> Set problem: Write out exactly the lines from the line with "Continue the Blender" through the line with "0, ZC), M['column'])", including both, and nothing more.

(3D scene scripts)
* BEGIN *
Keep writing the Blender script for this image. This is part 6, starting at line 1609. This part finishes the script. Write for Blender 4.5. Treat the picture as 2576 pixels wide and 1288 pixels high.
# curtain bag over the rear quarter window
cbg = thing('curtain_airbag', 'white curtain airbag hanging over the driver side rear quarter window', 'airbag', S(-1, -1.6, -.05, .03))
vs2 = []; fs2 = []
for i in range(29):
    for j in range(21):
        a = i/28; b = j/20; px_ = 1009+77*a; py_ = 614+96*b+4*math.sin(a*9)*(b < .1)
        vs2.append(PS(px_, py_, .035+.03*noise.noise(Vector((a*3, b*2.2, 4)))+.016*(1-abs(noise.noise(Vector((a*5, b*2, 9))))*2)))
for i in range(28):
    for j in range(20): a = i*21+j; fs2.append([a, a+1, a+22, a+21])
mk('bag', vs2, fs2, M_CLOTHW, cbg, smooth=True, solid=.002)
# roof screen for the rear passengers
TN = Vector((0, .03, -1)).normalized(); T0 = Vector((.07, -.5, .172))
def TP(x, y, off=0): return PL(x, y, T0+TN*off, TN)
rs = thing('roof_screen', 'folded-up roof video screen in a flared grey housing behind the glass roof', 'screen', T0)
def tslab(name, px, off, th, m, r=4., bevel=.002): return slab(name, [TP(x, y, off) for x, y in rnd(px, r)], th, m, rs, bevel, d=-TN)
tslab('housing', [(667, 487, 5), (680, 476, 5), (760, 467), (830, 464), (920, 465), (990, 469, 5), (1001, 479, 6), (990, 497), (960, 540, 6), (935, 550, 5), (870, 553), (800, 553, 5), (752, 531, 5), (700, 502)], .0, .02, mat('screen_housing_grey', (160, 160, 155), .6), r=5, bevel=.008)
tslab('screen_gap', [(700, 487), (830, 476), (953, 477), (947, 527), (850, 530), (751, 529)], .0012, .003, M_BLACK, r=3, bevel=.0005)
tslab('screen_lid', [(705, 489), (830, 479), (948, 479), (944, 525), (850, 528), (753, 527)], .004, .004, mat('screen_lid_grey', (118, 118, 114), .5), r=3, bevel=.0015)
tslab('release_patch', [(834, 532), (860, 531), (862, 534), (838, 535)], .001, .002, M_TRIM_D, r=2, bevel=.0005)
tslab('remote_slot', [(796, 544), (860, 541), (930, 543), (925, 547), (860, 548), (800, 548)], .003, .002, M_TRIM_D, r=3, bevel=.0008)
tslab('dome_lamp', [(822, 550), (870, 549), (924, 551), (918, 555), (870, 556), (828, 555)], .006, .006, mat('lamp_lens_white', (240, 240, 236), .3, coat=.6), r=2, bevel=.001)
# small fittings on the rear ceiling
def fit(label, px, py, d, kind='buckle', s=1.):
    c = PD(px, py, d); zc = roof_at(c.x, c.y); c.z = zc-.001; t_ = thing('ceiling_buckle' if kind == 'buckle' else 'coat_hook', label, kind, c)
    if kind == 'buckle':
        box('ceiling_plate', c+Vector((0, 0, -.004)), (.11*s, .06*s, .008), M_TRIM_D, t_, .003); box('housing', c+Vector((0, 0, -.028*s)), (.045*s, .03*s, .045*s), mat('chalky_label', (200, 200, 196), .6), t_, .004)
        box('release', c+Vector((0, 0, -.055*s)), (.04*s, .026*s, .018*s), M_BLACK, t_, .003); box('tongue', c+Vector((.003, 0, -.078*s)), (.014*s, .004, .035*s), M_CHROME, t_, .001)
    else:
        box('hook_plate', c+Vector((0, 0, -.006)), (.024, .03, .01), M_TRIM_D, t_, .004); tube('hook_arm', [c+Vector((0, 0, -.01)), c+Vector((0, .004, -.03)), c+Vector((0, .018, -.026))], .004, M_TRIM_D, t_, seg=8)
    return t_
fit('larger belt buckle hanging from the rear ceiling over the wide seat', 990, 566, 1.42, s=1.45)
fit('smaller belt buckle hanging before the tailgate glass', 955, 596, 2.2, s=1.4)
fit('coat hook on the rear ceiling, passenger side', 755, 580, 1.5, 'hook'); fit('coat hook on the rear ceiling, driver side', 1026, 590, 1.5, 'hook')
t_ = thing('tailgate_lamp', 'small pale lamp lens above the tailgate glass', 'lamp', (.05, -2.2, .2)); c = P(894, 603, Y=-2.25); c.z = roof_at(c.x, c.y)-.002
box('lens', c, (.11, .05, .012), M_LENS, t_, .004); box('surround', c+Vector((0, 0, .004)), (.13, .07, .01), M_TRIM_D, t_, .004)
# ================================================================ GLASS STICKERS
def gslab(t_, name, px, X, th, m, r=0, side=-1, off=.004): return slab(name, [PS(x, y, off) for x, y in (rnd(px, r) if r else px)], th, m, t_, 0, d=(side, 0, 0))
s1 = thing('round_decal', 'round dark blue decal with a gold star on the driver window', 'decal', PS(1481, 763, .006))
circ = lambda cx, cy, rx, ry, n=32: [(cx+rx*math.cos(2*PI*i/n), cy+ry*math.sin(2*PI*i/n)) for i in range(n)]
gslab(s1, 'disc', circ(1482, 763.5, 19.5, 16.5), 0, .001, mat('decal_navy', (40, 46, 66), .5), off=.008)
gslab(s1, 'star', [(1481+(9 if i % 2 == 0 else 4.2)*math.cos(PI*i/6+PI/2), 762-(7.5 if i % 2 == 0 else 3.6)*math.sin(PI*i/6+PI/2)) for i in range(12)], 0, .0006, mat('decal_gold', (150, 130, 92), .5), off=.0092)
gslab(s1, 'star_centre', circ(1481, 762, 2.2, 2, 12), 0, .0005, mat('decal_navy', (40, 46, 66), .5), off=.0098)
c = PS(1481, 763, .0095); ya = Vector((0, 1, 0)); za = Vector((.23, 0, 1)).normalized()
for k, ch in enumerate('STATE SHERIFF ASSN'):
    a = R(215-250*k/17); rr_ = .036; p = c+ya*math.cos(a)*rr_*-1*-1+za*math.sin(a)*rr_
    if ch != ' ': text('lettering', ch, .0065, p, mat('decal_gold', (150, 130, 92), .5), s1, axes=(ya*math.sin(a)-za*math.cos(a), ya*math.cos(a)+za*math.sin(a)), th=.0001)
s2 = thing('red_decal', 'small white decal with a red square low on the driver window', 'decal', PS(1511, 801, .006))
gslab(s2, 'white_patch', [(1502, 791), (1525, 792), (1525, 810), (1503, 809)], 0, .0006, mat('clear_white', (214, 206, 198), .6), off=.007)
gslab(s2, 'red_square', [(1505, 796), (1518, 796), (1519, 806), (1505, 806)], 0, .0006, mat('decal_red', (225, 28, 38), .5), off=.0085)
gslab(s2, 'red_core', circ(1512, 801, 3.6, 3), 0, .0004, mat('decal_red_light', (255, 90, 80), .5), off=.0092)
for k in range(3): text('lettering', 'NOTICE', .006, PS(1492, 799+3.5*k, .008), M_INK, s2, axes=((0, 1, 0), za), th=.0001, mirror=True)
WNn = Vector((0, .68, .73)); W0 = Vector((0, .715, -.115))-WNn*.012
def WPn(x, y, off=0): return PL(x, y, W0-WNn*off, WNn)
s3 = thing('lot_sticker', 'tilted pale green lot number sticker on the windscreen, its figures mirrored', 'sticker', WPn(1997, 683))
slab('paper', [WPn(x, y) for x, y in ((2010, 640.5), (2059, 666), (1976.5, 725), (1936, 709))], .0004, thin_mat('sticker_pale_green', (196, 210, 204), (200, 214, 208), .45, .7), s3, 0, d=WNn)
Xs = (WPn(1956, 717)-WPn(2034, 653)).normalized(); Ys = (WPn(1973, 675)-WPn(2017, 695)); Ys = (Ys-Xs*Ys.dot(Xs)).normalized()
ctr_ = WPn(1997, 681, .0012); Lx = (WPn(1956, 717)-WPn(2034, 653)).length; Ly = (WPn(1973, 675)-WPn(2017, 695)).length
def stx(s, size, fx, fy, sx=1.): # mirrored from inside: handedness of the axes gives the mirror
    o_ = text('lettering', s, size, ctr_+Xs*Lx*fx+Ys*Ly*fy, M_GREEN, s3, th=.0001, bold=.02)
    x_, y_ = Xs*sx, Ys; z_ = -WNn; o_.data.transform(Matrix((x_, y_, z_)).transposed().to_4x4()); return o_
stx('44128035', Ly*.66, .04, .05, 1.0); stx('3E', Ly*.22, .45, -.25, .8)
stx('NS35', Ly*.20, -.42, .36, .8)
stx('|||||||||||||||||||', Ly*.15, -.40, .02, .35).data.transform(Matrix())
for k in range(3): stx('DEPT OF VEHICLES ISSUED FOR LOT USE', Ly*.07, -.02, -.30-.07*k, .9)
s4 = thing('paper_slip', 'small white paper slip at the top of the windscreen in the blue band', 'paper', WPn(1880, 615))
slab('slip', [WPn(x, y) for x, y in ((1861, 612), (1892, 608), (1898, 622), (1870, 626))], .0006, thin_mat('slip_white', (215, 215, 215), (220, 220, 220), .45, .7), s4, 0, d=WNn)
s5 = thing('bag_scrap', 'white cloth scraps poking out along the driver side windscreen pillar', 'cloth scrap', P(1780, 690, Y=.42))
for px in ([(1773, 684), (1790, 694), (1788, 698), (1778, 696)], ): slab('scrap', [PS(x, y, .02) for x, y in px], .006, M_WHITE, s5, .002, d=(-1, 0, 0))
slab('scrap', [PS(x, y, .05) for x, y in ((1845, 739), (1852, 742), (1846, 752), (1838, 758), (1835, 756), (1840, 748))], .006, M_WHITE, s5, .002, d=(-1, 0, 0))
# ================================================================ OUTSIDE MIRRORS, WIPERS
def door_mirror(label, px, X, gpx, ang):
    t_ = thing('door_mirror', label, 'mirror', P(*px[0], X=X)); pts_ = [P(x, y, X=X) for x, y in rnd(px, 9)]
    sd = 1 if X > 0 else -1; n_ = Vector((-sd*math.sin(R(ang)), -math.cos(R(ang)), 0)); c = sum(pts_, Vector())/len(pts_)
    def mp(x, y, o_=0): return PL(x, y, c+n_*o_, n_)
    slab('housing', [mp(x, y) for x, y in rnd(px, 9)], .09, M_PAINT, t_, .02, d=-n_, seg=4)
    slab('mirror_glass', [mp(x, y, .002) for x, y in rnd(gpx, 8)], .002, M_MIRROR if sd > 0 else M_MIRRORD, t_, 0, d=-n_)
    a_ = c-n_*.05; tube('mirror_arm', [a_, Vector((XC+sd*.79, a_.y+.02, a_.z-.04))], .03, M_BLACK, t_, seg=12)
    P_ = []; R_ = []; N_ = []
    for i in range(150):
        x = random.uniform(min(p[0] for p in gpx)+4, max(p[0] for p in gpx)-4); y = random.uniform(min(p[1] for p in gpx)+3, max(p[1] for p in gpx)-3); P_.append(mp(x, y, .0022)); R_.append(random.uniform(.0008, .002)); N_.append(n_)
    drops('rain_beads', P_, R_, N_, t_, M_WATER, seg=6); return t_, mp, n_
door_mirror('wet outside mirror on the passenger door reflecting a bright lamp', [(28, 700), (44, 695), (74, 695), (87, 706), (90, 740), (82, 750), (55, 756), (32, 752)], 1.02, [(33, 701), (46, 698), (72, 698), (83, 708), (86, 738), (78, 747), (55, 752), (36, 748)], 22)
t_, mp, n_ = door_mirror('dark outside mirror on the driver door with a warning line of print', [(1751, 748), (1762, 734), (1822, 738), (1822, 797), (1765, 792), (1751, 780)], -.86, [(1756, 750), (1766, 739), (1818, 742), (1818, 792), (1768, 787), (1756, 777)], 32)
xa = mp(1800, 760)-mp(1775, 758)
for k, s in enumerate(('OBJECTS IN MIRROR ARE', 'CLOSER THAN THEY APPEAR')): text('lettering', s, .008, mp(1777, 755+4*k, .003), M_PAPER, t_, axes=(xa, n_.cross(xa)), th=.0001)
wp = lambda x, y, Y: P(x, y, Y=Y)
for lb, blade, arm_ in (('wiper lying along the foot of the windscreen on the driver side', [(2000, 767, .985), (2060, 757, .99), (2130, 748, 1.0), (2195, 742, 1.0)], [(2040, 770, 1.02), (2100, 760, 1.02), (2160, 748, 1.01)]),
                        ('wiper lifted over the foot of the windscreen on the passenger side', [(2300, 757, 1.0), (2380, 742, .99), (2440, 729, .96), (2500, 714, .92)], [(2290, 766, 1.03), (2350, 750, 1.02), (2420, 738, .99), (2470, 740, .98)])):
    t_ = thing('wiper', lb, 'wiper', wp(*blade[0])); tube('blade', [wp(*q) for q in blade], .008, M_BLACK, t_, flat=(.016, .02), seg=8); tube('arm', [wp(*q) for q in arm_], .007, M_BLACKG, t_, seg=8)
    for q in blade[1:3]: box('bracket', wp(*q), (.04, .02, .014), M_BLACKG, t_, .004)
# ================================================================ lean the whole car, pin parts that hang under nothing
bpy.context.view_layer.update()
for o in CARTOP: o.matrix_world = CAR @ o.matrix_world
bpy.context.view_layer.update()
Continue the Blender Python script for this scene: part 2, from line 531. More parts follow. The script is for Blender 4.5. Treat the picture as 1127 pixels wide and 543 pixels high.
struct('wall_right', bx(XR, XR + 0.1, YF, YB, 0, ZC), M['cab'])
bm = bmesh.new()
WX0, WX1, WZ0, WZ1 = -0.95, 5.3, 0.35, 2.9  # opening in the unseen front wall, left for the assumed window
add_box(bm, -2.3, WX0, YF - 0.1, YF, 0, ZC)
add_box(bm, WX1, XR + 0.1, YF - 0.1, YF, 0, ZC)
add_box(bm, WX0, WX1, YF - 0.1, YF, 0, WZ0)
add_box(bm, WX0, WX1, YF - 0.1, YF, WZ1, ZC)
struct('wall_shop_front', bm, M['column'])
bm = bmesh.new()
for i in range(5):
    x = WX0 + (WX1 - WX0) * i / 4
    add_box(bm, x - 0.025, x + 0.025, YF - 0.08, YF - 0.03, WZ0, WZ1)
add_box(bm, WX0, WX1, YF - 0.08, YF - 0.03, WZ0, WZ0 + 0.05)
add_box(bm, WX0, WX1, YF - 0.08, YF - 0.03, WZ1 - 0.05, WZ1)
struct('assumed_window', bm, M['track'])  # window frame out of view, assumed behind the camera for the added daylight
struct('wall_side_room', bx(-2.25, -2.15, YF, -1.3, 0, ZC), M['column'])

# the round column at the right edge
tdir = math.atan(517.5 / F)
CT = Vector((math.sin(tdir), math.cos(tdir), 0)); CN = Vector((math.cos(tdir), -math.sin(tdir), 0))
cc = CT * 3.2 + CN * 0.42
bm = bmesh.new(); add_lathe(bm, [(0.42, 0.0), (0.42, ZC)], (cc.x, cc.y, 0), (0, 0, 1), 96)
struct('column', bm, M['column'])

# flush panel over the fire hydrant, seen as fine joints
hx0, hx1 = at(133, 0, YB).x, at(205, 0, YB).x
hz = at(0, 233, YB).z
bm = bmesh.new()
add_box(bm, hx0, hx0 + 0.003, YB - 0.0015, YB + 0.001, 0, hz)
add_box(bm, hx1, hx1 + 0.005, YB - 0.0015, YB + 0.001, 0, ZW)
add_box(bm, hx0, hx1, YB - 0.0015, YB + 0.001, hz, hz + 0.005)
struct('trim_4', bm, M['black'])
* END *
> Problem solution:
Continue the Blender Python script for this scene: part 2, from line 531. More parts follow. The script is for Blender 4.5. Treat the picture as 1127 pixels wide and 543 pixels high.
struct('wall_right', bx(XR, XR + 0.1, YF, YB, 0, ZC), M['cab'])
bm = bmesh.new()
WX0, WX1, WZ0, WZ1 = -0.95, 5.3, 0.35, 2.9  # opening in the unseen front wall, left for the assumed window
add_box(bm, -2.3, WX0, YF - 0.1, YF, 0, ZC)
add_box(bm, WX1, XR + 0.1, YF - 0.1, YF, 0, ZC)
add_box(bm, WX0, WX1, YF - 0.1, YF, 0, WZ0)
add_box(bm, WX0, WX1, YF - 0.1, YF, WZ1, ZC)
struct('wall_shop_front', bm, M['column'])
bm = bmesh.new()
for i in range(5):
    x = WX0 + (WX1 - WX0) * i / 4
    add_box(bm, x - 0.025, x + 0.025, YF - 0.08, YF - 0.03, WZ0, WZ1)
add_box(bm, WX0, WX1, YF - 0.08, YF - 0.03, WZ0, WZ0 + 0.05)
add_box(bm, WX0, WX1, YF - 0.08, YF - 0.03, WZ1 - 0.05, WZ1)
struct('assumed_window', bm, M['track'])  # window frame out of view, assumed behind the camera for the added daylight
struct('wall_side_room', bx(-2.25, -2.15, YF, -1.3, 0, ZC), M['column'])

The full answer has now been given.